Posted on November 18, 2003 07:38 AM | #

31. Willy said:

I’ve been on the “liquid” side of the fence since 2001. Properly done, you get the same effect at any width. Is it more work? Absolutely! Is it worth it You bet it is. It’s the shape of things to come.

Posted on June 8, 2004 11:28 AM | #

32. Edgard Durand said:

I think fluid designs have an advantage when we talk about devices with small screen resolutions.

I also offer some fluid free templates on my site.

Posted on May 23, 2005 03:06 PM | #

33. adam maxwell said:

I usually work to a fixed with to suit 800x600 resolution. I am of the opinion that if you stretch out body copy, it is too hard to read.

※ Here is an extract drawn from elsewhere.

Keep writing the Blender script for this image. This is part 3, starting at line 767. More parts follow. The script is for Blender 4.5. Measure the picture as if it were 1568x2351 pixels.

If you are worried about your site not being usable on mobile devices, simply have the page detect the device it is to be loaded onto and have another style sheet display it with a liquid layout.

Posted on June 14, 2005 08:52 PM | #

34. C Montoya said:

Device dependency is moot point; modern CSS designs serve different stylesheets depending on the media.

Line width sounds like a complaint from rich users with the money to afford 20 inch displays.

Plus, many people who complain about line-width have websites with 10 pixel or less text. You know what hurts more than long lines? Tiny text. Let’s not ignore that problem.

Even for the whining, modern design offers progressive layouts, which have a max limit to the width. This is definitely A Good Thing.

For those who are interested, there’s a gallery of liquid designs that work.

Posted on September 25, 2005 03:00 AM | #

35. C Montoya said:

Device dependency is moot point; modern CSS designs serve different stylesheets depending on the media.

Line width sounds like a complaint from rich users with the money to afford 20 inch displays.

Plus, many people who complain about line-width have websites with 10 pixel or less sized text. You know what hurts more than long lines? Tiny text. Let’s not ignore that problem.

Even for the whining, modern design offers progressive layouts, which have a max limit to the width. This is definitely A Good Thing.

For those who are interested, there’s a gallery of liquid designs that work.